STATED EXERCISE: Give every entry again, word for word and in full.

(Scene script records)
════════════════

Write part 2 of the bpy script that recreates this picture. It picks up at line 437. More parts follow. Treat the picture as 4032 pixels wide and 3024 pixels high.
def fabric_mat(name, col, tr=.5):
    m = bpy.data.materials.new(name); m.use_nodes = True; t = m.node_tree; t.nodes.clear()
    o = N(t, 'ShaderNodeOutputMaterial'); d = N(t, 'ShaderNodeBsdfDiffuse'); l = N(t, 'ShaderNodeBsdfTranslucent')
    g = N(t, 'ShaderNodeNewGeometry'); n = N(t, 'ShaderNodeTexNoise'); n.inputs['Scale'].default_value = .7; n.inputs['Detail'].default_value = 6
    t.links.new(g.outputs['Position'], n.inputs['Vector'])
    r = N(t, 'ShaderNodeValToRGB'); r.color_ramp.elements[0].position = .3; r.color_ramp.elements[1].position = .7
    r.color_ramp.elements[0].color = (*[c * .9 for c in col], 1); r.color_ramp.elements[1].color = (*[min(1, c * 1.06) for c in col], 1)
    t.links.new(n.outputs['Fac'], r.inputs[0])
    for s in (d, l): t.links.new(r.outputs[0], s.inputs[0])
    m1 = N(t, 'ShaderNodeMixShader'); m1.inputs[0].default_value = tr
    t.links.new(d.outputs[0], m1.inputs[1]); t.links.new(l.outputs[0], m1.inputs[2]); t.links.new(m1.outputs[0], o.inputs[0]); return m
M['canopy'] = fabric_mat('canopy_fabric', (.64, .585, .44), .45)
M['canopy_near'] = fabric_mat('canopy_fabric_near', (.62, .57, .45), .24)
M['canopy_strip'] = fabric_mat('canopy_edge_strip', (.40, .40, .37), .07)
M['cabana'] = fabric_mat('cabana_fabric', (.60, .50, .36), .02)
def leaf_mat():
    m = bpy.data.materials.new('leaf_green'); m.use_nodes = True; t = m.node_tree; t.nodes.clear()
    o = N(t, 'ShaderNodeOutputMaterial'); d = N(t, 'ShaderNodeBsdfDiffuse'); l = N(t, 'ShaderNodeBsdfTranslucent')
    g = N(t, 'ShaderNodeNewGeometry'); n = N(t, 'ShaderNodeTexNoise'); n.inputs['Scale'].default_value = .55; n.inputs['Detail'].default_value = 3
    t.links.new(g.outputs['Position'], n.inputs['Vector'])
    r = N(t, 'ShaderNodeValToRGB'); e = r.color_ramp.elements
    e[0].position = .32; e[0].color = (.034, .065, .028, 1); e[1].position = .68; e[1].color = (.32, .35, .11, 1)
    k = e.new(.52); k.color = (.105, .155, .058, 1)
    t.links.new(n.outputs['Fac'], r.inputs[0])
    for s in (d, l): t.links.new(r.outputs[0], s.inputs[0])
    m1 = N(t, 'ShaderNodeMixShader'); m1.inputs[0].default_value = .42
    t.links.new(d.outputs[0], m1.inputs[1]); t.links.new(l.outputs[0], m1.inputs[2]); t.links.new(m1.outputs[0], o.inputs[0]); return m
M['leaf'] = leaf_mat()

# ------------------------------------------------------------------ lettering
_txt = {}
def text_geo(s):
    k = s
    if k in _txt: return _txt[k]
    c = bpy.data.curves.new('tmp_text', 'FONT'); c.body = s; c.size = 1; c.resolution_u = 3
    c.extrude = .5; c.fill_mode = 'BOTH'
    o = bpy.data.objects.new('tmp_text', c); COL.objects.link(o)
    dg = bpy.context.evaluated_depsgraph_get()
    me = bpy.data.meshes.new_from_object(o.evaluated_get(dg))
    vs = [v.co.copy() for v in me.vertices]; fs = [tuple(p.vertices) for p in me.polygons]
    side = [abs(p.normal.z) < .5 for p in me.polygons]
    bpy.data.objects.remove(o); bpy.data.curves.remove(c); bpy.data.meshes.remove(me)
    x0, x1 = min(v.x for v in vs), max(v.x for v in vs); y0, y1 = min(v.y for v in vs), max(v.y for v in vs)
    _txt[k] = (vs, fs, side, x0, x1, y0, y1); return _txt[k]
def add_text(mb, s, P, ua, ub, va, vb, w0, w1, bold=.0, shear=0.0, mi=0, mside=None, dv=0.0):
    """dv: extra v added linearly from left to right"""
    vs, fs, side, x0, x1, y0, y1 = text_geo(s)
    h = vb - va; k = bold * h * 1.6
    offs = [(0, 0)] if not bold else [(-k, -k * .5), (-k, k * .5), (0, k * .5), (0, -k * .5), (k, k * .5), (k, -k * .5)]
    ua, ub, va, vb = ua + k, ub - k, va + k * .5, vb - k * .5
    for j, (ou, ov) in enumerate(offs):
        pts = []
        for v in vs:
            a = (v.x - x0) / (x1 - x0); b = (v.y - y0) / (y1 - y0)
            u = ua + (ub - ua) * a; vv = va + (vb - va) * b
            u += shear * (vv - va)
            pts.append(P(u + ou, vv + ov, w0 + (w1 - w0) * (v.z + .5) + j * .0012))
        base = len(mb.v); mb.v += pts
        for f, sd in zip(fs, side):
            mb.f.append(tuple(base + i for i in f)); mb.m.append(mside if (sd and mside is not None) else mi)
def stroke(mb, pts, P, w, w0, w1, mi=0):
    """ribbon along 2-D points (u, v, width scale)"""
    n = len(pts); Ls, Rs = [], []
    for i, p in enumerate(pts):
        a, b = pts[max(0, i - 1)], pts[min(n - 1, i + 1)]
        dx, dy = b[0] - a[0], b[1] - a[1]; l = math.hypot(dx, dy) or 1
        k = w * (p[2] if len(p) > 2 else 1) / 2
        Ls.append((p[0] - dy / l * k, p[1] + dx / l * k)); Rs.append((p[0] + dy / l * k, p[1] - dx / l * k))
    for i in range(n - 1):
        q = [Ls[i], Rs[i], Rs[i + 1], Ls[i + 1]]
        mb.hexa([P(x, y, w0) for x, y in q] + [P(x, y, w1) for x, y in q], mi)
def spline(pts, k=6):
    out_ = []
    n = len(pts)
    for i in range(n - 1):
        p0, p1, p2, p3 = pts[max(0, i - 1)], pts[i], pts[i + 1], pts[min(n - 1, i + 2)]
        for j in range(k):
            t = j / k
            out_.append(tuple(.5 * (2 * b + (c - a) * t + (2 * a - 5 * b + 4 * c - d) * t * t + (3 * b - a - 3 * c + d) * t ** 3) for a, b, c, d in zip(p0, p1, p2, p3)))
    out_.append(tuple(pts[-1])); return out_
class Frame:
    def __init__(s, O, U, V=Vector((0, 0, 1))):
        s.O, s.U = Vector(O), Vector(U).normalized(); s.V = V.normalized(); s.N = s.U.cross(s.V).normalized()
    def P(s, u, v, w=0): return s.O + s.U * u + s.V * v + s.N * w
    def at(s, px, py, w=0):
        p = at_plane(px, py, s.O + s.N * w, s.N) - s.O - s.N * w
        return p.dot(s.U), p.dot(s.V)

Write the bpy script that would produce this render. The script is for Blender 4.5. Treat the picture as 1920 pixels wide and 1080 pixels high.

════════════════

PROBLEM SOLUTION:
Write part 2 of the bpy script that recreates this picture. It picks up at line 437. More parts follow. Treat the picture as 4032 pixels wide and 3024 pixels high.
def fabric_mat(name, col, tr=.5):
    m = bpy.data.materials.new(name); m.use_nodes = True; t = m.node_tree; t.nodes.clear()
    o = N(t, 'ShaderNodeOutputMaterial'); d = N(t, 'ShaderNodeBsdfDiffuse'); l = N(t, 'ShaderNodeBsdfTranslucent')
    g = N(t, 'ShaderNodeNewGeometry'); n = N(t, 'ShaderNodeTexNoise'); n.inputs['Scale'].default_value = .7; n.inputs['Detail'].default_value = 6
    t.links.new(g.outputs['Position'], n.inputs['Vector'])
    r = N(t, 'ShaderNodeValToRGB'); r.color_ramp.elements[0].position = .3; r.color_ramp.elements[1].position = .7
    r.color_ramp.elements[0].color = (*[c * .9 for c in col], 1); r.color_ramp.elements[1].color = (*[min(1, c * 1.06) for c in col], 1)
    t.links.new(n.outputs['Fac'], r.inputs[0])
    for s in (d, l): t.links.new(r.outputs[0], s.inputs[0])
    m1 = N(t, 'ShaderNodeMixShader'); m1.inputs[0].default_value = tr
    t.links.new(d.outputs[0], m1.inputs[1]); t.links.new(l.outputs[0], m1.inputs[2]); t.links.new(m1.outputs[0], o.inputs[0]); return m
M['canopy'] = fabric_mat('canopy_fabric', (.64, .585, .44), .45)
M['canopy_near'] = fabric_mat('canopy_fabric_near', (.62, .57, .45), .24)
M['canopy_strip'] = fabric_mat('canopy_edge_strip', (.40, .40, .37), .07)
M['cabana'] = fabric_mat('cabana_fabric', (.60, .50, .36), .02)
def leaf_mat():
    m = bpy.data.materials.new('leaf_green'); m.use_nodes = True; t = m.node_tree; t.nodes.clear()
    o = N(t, 'ShaderNodeOutputMaterial'); d = N(t, 'ShaderNodeBsdfDiffuse'); l = N(t, 'ShaderNodeBsdfTranslucent')
    g = N(t, 'ShaderNodeNewGeometry'); n = N(t, 'ShaderNodeTexNoise'); n.inputs['Scale'].default_value = .55; n.inputs['Detail'].default_value = 3
    t.links.new(g.outputs['Position'], n.inputs['Vector'])
    r = N(t, 'ShaderNodeValToRGB'); e = r.color_ramp.elements
    e[0].position = .32; e[0].color = (.034, .065, .028, 1); e[1].position = .68; e[1].color = (.32, .35, .11, 1)
    k = e.new(.52); k.color = (.105, .155, .058, 1)
    t.links.new(n.outputs['Fac'], r.inputs[0])
    for s in (d, l): t.links.new(r.outputs[0], s.inputs[0])
    m1 = N(t, 'ShaderNodeMixShader'); m1.inputs[0].default_value = .42
    t.links.new(d.outputs[0], m1.inputs[1]); t.links.new(l.outputs[0], m1.inputs[2]); t.links.new(m1.outputs[0], o.inputs[0]); return m
M['leaf'] = leaf_mat()

# ------------------------------------------------------------------ lettering
_txt = {}
def text_geo(s):
    k = s
    if k in _txt: return _txt[k]
    c = bpy.data.curves.new('tmp_text', 'FONT'); c.body = s; c.size = 1; c.resolution_u = 3
    c.extrude = .5; c.fill_mode = 'BOTH'
    o = bpy.data.objects.new('tmp_text', c); COL.objects.link(o)
    dg = bpy.context.evaluated_depsgraph_get()
    me = bpy.data.meshes.new_from_object(o.evaluated_get(dg))
    vs = [v.co.copy() for v in me.vertices]; fs = [tuple(p.vertices) for p in me.polygons]
    side = [abs(p.normal.z) < .5 for p in me.polygons]
    bpy.data.objects.remove(o); bpy.data.curves.remove(c); bpy.data.meshes.remove(me)
    x0, x1 = min(v.x for v in vs), max(v.x for v in vs); y0, y1 = min(v.y for v in vs), max(v.y for v in vs)
    _txt[k] = (vs, fs, side, x0, x1, y0, y1); return _txt[k]
def add_text(mb, s, P, ua, ub, va, vb, w0, w1, bold=.0, shear=0.0, mi=0, mside=None, dv=0.0):
    """dv: extra v added linearly from left to right"""
    vs, fs, side, x0, x1, y0, y1 = text_geo(s)
    h = vb - va; k = bold * h * 1.6
    offs = [(0, 0)] if not bold else [(-k, -k * .5), (-k, k * .5), (0, k * .5), (0, -k * .5), (k, k * .5), (k, -k * .5)]
    ua, ub, va, vb = ua + k, ub - k, va + k * .5, vb - k * .5
    for j, (ou, ov) in enumerate(offs):
        pts = []
        for v in vs:
            a = (v.x - x0) / (x1 - x0); b = (v.y - y0) / (y1 - y0)
            u = ua + (ub - ua) * a; vv = va + (vb - va) * b
            u += shear * (vv - va)
            pts.append(P(u + ou, vv + ov, w0 + (w1 - w0) * (v.z + .5) + j * .0012))
        base = len(mb.v); mb.v += pts
        for f, sd in zip(fs, side):
            mb.f.append(tuple(base + i for i in f)); mb.m.append(mside if (sd and mside is not None) else mi)
def stroke(mb, pts, P, w, w0, w1, mi=0):
    """ribbon along 2-D points (u, v, width scale)"""
    n = len(pts); Ls, Rs = [], []
    for i, p in enumerate(pts):
        a, b = pts[max(0, i - 1)], pts[min(n - 1, i + 1)]
        dx, dy = b[0] - a[0], b[1] - a[1]; l = math.hypot(dx, dy) or 1
        k = w * (p[2] if len(p) > 2 else 1) / 2
        Ls.append((p[0] - dy / l * k, p[1] + dx / l * k)); Rs.append((p[0] + dy / l * k, p[1] - dx / l * k))
    for i in range(n - 1):
        q = [Ls[i], Rs[i], Rs[i + 1], Ls[i + 1]]
        mb.hexa([P(x, y, w0) for x, y in q] + [P(x, y, w1) for x, y in q], mi)
def spline(pts, k=6):
    out_ = []
    n = len(pts)
    for i in range(n - 1):
        p0, p1, p2, p3 = pts[max(0, i - 1)], pts[i], pts[i + 1], pts[min(n - 1, i + 2)]
        for j in range(k):
            t = j / k
            out_.append(tuple(.5 * (2 * b + (c - a) * t + (2 * a - 5 * b + 4 * c - d) * t * t + (3 * b - a - 3 * c + d) * t ** 3) for a, b, c, d in zip(p0, p1, p2, p3)))
    out_.append(tuple(pts[-1])); return out_
class Frame:
    def __init__(s, O, U, V=Vector((0, 0, 1))):
        s.O, s.U = Vector(O), Vector(U).normalized(); s.V = V.normalized(); s.N = s.U.cross(s.V).normalized()
    def P(s, u, v, w=0): return s.O + s.U * u + s.V * v + s.N * w
    def at(s, px, py, w=0):
        p = at_plane(px, py, s.O + s.N * w, s.N) - s.O - s.N * w
        return p.dot(s.U), p.dot(s.V)

Write the bpy script that would produce this render. The script is for Blender 4.5. Treat the picture as 1920 pixels wide and 1080 pixels high.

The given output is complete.